Interestingly I came across a fascinating passage in Hillel Halkin's Yehuda HaLevi, a 2010 Nextbook publication exploring the biography and poetry of a midieval classic. In the middle of Halevi's journey in Spain he encounters a church that has been transformed into a mosque and back - Halkin writes:
Two conflicting theologies i stone, one overlying the other without erasing it. All over Andalusia are churches that once were mosques, the airy lightness of whose minarets now support the weight of Christian Bells.
And Judaism? A room in Cordoba, a doorway in Seville. Yes, a doorway: the sole known Jewish feature left in that city is the former entrance to a synagogue that is now part of the church of Santa Maria la Blanca.
Standing in the Mezquita Cathedral, a Jew feels envy. How much they did for the glory of God, and how little we!
Of course, we never had the opportunity. Grand mosques were not built in Christian Spain, nor grand churches in Muslim Spain, nor grand synagogues in either. And yet even when Jews have erected such structures where they could, as in nineteenth and twentieth century Europe and America, their hearts have not been in them. It is striking thing in Judaism, a religion that codified everything expected of its practitioners in exhaustive detail, that it has almost no rules regarding a synagogue's appearance Whereas mosques and churches have their architectural traditions, there are none for what the outside of a Jewish house of worship should look liked. This remains true even in Israel, where, unless there is a menorah or Star of David on its roof, a synagogue cannot be distinguished from any other public building and need not be a building at all, since a plain room, large or small, will do as well.

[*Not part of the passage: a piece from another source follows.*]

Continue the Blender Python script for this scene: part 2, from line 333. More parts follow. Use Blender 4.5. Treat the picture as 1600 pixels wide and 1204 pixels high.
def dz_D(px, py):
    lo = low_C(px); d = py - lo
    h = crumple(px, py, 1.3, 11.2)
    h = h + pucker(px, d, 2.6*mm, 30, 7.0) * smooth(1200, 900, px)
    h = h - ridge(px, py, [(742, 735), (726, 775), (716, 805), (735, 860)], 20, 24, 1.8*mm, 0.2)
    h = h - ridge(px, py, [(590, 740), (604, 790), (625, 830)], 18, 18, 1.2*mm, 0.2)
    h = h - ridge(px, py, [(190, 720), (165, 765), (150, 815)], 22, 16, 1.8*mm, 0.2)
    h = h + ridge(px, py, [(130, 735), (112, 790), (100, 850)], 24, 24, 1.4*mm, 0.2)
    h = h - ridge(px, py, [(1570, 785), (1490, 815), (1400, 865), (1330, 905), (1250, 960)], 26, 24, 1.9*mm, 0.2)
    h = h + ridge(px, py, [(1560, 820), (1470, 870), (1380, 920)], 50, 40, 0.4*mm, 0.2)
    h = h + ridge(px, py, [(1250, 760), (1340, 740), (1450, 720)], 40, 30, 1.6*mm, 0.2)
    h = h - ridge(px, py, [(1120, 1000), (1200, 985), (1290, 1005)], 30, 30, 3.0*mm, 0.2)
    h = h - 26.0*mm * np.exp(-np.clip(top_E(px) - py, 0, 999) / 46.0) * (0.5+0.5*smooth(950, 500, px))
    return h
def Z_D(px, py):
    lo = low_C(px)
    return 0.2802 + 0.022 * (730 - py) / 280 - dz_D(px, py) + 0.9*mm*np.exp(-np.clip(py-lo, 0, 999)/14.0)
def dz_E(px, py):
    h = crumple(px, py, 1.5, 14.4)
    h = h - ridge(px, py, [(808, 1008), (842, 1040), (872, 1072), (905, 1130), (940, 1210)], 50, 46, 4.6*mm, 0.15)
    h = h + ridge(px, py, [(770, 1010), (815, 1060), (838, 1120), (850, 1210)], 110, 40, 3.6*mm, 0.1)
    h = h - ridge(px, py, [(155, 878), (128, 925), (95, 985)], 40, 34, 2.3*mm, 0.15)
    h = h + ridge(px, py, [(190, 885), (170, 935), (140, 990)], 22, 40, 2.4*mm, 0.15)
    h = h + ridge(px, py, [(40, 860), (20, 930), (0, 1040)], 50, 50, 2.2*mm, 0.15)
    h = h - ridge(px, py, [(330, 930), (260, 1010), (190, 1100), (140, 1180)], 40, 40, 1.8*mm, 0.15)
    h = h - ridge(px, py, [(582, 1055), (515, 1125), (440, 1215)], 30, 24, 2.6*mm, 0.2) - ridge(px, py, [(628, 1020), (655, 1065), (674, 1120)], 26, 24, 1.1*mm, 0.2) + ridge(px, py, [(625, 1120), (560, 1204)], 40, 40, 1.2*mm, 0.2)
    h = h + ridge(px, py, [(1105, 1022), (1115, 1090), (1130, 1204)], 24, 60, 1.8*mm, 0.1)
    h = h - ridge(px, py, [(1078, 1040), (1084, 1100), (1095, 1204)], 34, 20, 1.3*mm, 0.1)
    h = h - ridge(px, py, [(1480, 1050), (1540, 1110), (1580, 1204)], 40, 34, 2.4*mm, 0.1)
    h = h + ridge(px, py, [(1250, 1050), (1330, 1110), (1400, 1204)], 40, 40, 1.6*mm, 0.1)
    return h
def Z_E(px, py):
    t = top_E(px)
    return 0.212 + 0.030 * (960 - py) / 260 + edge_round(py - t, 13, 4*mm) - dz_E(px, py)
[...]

And so another thought, ironic and dissident, came to me in the Mezquita Cathedral. For whom, it asked, did you intend all this pomp, you who built and decorated this place? Did you think God was so easily impressed? "Behold, the heaven and the heaven of heavens cannot contain Thee," Solomon said in dedicating his Temple. "How much less this house that I have builded!" True, he went ahead and built it anyway, but this was a folly Jews committed only twice. Christians and Muslims have never stopped repeating it.Halkin makes his point dramatically and ends with a beautiful poem by Halevi tied into this message about the sanctity of space (I will keep this as teaser for reading the book). I also hear in his writing Heschel's hallmark point about the Sabbath as an "island in time" and the predominance of Jewish time over space - an important theme for conceptualizing tefilla in a modern mindset. One digestible take-away from this passage is that the history of a place of prayer reminds us that the eternal nature of prayer must be focused on the strength of the daveners and not the physical structure alone. What's your take-away?